─── Supplied material ───

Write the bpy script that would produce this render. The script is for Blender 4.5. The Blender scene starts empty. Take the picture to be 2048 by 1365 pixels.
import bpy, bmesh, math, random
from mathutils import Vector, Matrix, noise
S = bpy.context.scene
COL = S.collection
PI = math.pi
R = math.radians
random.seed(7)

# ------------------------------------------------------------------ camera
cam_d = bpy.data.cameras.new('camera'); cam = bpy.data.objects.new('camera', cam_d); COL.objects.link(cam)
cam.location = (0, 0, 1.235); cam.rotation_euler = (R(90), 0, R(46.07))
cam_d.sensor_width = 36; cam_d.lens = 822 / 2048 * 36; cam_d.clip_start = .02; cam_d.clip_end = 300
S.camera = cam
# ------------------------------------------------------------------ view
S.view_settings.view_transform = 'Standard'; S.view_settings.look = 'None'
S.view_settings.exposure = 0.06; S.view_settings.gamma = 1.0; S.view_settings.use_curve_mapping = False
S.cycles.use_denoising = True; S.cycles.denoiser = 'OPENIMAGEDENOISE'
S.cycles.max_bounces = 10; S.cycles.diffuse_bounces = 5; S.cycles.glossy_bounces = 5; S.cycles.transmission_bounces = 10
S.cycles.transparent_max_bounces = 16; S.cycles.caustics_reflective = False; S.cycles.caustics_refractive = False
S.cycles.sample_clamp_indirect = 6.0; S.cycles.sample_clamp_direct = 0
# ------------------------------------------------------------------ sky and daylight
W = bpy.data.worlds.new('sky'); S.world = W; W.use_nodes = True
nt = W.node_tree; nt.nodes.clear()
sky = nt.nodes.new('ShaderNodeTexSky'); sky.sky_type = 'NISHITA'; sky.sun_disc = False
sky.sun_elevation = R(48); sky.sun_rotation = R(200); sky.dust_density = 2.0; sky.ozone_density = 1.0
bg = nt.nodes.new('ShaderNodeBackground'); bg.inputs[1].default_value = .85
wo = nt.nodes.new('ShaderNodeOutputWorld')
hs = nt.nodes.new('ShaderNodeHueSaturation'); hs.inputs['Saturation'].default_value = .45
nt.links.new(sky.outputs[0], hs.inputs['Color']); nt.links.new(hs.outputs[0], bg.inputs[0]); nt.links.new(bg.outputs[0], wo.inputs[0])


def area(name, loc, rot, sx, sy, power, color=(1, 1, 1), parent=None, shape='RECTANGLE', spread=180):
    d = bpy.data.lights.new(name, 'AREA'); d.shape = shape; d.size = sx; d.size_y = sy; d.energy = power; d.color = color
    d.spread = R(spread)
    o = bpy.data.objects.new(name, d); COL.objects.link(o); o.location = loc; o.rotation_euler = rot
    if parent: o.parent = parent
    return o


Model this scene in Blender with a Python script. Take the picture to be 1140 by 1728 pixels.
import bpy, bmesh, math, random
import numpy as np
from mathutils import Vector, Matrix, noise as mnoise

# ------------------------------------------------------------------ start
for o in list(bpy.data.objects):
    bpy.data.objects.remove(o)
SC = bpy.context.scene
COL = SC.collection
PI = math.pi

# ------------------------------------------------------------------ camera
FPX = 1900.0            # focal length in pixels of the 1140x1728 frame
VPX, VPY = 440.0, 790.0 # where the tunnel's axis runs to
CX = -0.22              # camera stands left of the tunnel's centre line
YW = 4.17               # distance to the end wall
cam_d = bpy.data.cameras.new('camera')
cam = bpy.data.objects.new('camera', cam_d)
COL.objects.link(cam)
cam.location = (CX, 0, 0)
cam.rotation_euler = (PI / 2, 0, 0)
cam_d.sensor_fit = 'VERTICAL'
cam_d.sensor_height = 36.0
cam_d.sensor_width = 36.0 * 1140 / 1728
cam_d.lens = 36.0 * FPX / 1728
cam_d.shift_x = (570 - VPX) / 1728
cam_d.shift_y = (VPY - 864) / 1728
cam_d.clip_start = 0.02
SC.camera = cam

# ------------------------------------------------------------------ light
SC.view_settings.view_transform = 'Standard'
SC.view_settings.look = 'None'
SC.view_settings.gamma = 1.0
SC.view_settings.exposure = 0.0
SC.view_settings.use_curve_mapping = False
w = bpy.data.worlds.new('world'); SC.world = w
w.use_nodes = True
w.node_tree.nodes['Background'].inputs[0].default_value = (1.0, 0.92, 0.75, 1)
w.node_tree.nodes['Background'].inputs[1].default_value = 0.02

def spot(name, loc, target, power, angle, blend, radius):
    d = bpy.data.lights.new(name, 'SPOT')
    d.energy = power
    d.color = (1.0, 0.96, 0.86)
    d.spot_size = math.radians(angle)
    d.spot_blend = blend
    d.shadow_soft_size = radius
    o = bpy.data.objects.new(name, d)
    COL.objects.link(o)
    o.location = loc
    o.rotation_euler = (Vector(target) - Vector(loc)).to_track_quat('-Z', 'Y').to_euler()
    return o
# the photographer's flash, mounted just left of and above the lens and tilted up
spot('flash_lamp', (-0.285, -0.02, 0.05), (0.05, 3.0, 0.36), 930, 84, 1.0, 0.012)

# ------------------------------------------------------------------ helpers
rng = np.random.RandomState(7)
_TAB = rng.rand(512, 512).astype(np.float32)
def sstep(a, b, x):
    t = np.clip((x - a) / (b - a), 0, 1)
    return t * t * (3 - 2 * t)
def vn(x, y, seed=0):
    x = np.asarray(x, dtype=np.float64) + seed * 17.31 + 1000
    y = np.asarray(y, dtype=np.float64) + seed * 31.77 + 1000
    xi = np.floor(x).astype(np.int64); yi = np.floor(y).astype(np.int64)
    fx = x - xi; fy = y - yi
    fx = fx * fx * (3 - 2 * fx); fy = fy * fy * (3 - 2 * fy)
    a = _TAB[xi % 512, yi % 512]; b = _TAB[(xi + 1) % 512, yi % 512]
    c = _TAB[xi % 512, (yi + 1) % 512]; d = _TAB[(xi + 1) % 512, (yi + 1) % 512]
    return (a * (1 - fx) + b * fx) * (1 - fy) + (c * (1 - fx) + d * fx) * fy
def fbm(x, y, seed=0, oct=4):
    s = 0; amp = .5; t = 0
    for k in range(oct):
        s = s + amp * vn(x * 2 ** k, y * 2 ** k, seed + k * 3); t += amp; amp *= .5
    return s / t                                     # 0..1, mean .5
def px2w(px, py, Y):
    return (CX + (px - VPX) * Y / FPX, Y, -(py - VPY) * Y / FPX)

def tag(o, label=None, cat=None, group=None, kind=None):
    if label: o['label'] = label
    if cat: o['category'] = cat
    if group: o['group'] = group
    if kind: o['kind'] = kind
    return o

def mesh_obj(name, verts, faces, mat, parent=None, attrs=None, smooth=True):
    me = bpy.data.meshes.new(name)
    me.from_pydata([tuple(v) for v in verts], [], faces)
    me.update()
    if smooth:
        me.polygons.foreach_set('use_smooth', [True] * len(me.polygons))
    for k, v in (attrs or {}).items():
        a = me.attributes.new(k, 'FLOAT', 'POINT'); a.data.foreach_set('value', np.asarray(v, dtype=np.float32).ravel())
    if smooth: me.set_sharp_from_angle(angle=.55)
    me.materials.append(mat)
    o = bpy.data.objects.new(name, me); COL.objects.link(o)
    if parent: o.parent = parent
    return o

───

Extract all lines as given.

Write the bpy script that would produce this render. The script is for Blender 4.5. The Blender scene starts empty. Take the picture to be 2048 by 1365 pixels.
import bpy, bmesh, math, random
from mathutils import Vector, Matrix, noise
S = bpy.context.scene
COL = S.collection
PI = math.pi
R = math.radians
random.seed(7)

# ------------------------------------------------------------------ camera
cam_d = bpy.data.cameras.new('camera'); cam = bpy.data.objects.new('camera', cam_d); COL.objects.link(cam)
cam.location = (0, 0, 1.235); cam.rotation_euler = (R(90), 0, R(46.07))
cam_d.sensor_width = 36; cam_d.lens = 822 / 2048 * 36; cam_d.clip_start = .02; cam_d.clip_end = 300
S.camera = cam
# ------------------------------------------------------------------ view
S.view_settings.view_transform = 'Standard'; S.view_settings.look = 'None'
S.view_settings.exposure = 0.06; S.view_settings.gamma = 1.0; S.view_settings.use_curve_mapping = False
S.cycles.use_denoising = True; S.cycles.denoiser = 'OPENIMAGEDENOISE'
S.cycles.max_bounces = 10; S.cycles.diffuse_bounces = 5; S.cycles.glossy_bounces = 5; S.cycles.transmission_bounces = 10
S.cycles.transparent_max_bounces = 16; S.cycles.caustics_reflective = False; S.cycles.caustics_refractive = False
S.cycles.sample_clamp_indirect = 6.0; S.cycles.sample_clamp_direct = 0
# ------------------------------------------------------------------ sky and daylight
W = bpy.data.worlds.new('sky'); S.world = W; W.use_nodes = True
nt = W.node_tree; nt.nodes.clear()
sky = nt.nodes.new('ShaderNodeTexSky'); sky.sky_type = 'NISHITA'; sky.sun_disc = False
sky.sun_elevation = R(48); sky.sun_rotation = R(200); sky.dust_density = 2.0; sky.ozone_density = 1.0
bg = nt.nodes.new('ShaderNodeBackground'); bg.inputs[1].default_value = .85
wo = nt.nodes.new('ShaderNodeOutputWorld')
hs = nt.nodes.new('ShaderNodeHueSaturation'); hs.inputs['Saturation'].default_value = .45
nt.links.new(sky.outputs[0], hs.inputs['Color']); nt.links.new(hs.outputs[0], bg.inputs[0]); nt.links.new(bg.outputs[0], wo.inputs[0])


def area(name, loc, rot, sx, sy, power, color=(1, 1, 1), parent=None, shape='RECTANGLE', spread=180):
    d = bpy.data.lights.new(name, 'AREA'); d.shape = shape; d.size = sx; d.size_y = sy; d.energy = power; d.color = color
    d.spread = R(spread)
    o = bpy.data.objects.new(name, d); COL.objects.link(o); o.location = loc; o.rotation_euler = rot
    if parent: o.parent = parent
    return o


Model this scene in Blender with a Python script. Take the picture to be 1140 by 1728 pixels.
import bpy, bmesh, math, random
import numpy as np
from mathutils import Vector, Matrix, noise as mnoise

# ------------------------------------------------------------------ start
for o in list(bpy.data.objects):
    bpy.data.objects.remove(o)
SC = bpy.context.scene
COL = SC.collection
PI = math.pi

# ------------------------------------------------------------------ camera
FPX = 1900.0            # focal length in pixels of the 1140x1728 frame
VPX, VPY = 440.0, 790.0 # where the tunnel's axis runs to
CX = -0.22              # camera stands left of the tunnel's centre line
YW = 4.17               # distance to the end wall
cam_d = bpy.data.cameras.new('camera')
cam = bpy.data.objects.new('camera', cam_d)
COL.objects.link(cam)
cam.location = (CX, 0, 0)
cam.rotation_euler = (PI / 2, 0, 0)
cam_d.sensor_fit = 'VERTICAL'
cam_d.sensor_height = 36.0
cam_d.sensor_width = 36.0 * 1140 / 1728
cam_d.lens = 36.0 * FPX / 1728
cam_d.shift_x = (570 - VPX) / 1728
cam_d.shift_y = (VPY - 864) / 1728
cam_d.clip_start = 0.02
SC.camera = cam

# ------------------------------------------------------------------ light
SC.view_settings.view_transform = 'Standard'
SC.view_settings.look = 'None'
SC.view_settings.gamma = 1.0
SC.view_settings.exposure = 0.0
SC.view_settings.use_curve_mapping = False
w = bpy.data.worlds.new('world'); SC.world = w
w.use_nodes = True
w.node_tree.nodes['Background'].inputs[0].default_value = (1.0, 0.92, 0.75, 1)
w.node_tree.nodes['Background'].inputs[1].default_value = 0.02

def spot(name, loc, target, power, angle, blend, radius):
    d = bpy.data.lights.new(name, 'SPOT')
    d.energy = power
    d.color = (1.0, 0.96, 0.86)
    d.spot_size = math.radians(angle)
    d.spot_blend = blend
    d.shadow_soft_size = radius
    o = bpy.data.objects.new(name, d)
    COL.objects.link(o)
    o.location = loc
    o.rotation_euler = (Vector(target) - Vector(loc)).to_track_quat('-Z', 'Y').to_euler()
    return o
# the photographer's flash, mounted just left of and above the lens and tilted up
spot('flash_lamp', (-0.285, -0.02, 0.05), (0.05, 3.0, 0.36), 930, 84, 1.0, 0.012)

# ------------------------------------------------------------------ helpers
rng = np.random.RandomState(7)
_TAB = rng.rand(512, 512).astype(np.float32)
def sstep(a, b, x):
    t = np.clip((x - a) / (b - a), 0, 1)
    return t * t * (3 - 2 * t)
def vn(x, y, seed=0):
    x = np.asarray(x, dtype=np.float64) + seed * 17.31 + 1000
    y = np.asarray(y, dtype=np.float64) + seed * 31.77 + 1000
    xi = np.floor(x).astype(np.int64); yi = np.floor(y).astype(np.int64)
    fx = x - xi; fy = y - yi
    fx = fx * fx * (3 - 2 * fx); fy = fy * fy * (3 - 2 * fy)
    a = _TAB[xi % 512, yi % 512]; b = _TAB[(xi + 1) % 512, yi % 512]
    c = _TAB[xi % 512, (yi + 1) % 512]; d = _TAB[(xi + 1) % 512, (yi + 1) % 512]
    return (a * (1 - fx) + b * fx) * (1 - fy) + (c * (1 - fx) + d * fx) * fy
def fbm(x, y, seed=0, oct=4):
    s = 0; amp = .5; t = 0
    for k in range(oct):
        s = s + amp * vn(x * 2 ** k, y * 2 ** k, seed + k * 3); t += amp; amp *= .5
    return s / t                                     # 0..1, mean .5
def px2w(px, py, Y):
    return (CX + (px - VPX) * Y / FPX, Y, -(py - VPY) * Y / FPX)

def tag(o, label=None, cat=None, group=None, kind=None):
    if label: o['label'] = label
    if cat: o['category'] = cat
    if group: o['group'] = group
    if kind: o['kind'] = kind
    return o

def mesh_obj(name, verts, faces, mat, parent=None, attrs=None, smooth=True):
    me = bpy.data.meshes.new(name)
    me.from_pydata([tuple(v) for v in verts], [], faces)
    me.update()
    if smooth:
        me.polygons.foreach_set('use_smooth', [True] * len(me.polygons))
    for k, v in (attrs or {}).items():
        a = me.attributes.new(k, 'FLOAT', 'POINT'); a.data.foreach_set('value', np.asarray(v, dtype=np.float32).ravel())
    if smooth: me.set_sharp_from_angle(angle=.55)
    me.materials.append(mat)
    o = bpy.data.objects.new(name, me); COL.objects.link(o)
    if parent: o.parent = parent
    return o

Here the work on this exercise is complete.